There are about $10-billion worth of proposed facilities to make biofuels from Canadian raw materials in the country, said Schick, and the new federal support will help support those projects, while helping the economy and environment.

“It’s really as simple as make versus buy,” said Schick.

“The U.S. programs are going to create a lot of product to come onto the market. We don’t want to be in a situation in Canada where we lose all of that tremendous construction and operational capacity on feedstocks and operating these facilities to make these low-carbon products, where the alternative is just bringing them in from the States.”

Details, implementation uncertain

For several years the sector has lobbied Ottawa to take action in response to the U.S. government’s Inflation Reduction Act (IRA), a massive clean energy program. With its lavish subsidies toward many types of low carbon energy, the IRA has attracted investment from around the world to the U.S.

A clean fuel production tax credit included in the IRA that aims to boost the biofuel industry begins January 1, 2025.

In this month’s budget, the federal government states, “Not only do [biofuels] generate fewer greenhouse gas emissions compared to fossil fuels, they also represent a unique opportunity for the Canadian economy. The industry supports agriculture and forestry jobs and can help decarbonize key sectors like marine, aviation, rail, and heavy industry.”

The new federal government subsidies will help level the playing field compared to the IRA, said Schick, although a gap still remains.

“It’s somewhere in between a wide margin and comparable. We’re trying to understand how the details are going to play out,” he said.

An industrial site.
Construction of a renewable diesel facility has been completed in Prince George, B.C. (Betsy Trumpener/CBC)

Growing the biofuels sector with canola is a “game-changer for our industry,” said Chris Vervaet, executive director of the Winnipeg-based Canadian Oilseed Processors Association.

Instead of continuing to export large amounts of canola to be processed overseas, Vervaet would like more refining in Canada to have a more diversified market for canola.

“This was a good announcement and we support it wholeheartedly in terms of a clear signal that the government is willing to support biofuel production in this country,” said Vervaet, although he will watch closely how the federal government policies will be implemented.

Several biofuel facilities are already operational or under construction, including the Come by Chance refinery in Newfoundland and Labrador, which celebrated its conversion from a traditional oil refinery to a biofuel facility this week. The complex converts animals fats and vegetable oils into renewable diesel fuel.

WATCH | From 2022, a timeline of change at the Come By Chance refinery

Come By Chance refinery timeline

CBC’s Garrett Barry outlines what happened, and when, at the Come By Chance refinery.

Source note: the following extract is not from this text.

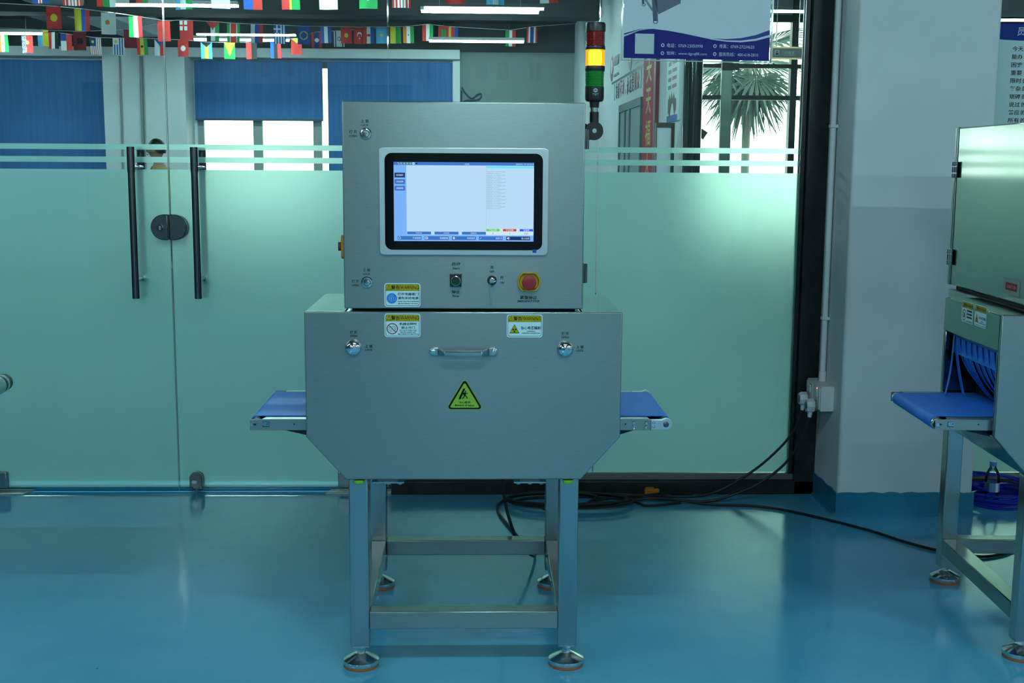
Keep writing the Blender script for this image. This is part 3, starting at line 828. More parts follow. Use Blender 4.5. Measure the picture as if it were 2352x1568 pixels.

Replacing traditional diesel with either biodiesel or renewable diesel can reduce the carbon intensity of the fuel by about 90 per cent, according to Navius Research. However, the environmental benefit of biofuels can vary greatly based on what source material is used, such as whether it’s from waste or crops grown specifically for fuel.

A reduction in the emission from using biofuels can come at the expense of other environmental impacts in different parts of the world, some research has shown, such as as acidification, water footprint and biodiversity loss. 

The new federal incentives, in addition to existing subsidies from some provincial governments, could level the playing field with what’s offered in the U.S., said Doug Hooper, the director of policy and regulation with Advanced Biofuels Canada.

“It’s pretty hard to do an apples-to-apples comparison, but I think it moves the ball well down the field for Canadian projects to move forward and expand the the current production capacity,” he said.

The federal budget will help get more projects built, said Hooper, although some companies are hesitant to invest in a new facility because of the uncertainty surrounding a possible change in government. Fuel regulations, carbon taxes, and subsidy programs could all be impacted, he said.

The federal government’s clean fuel regulations aim to reduce the carbon intensity of gasoline and diesel by about 15 per cent by 2030 compared to 2016 levels.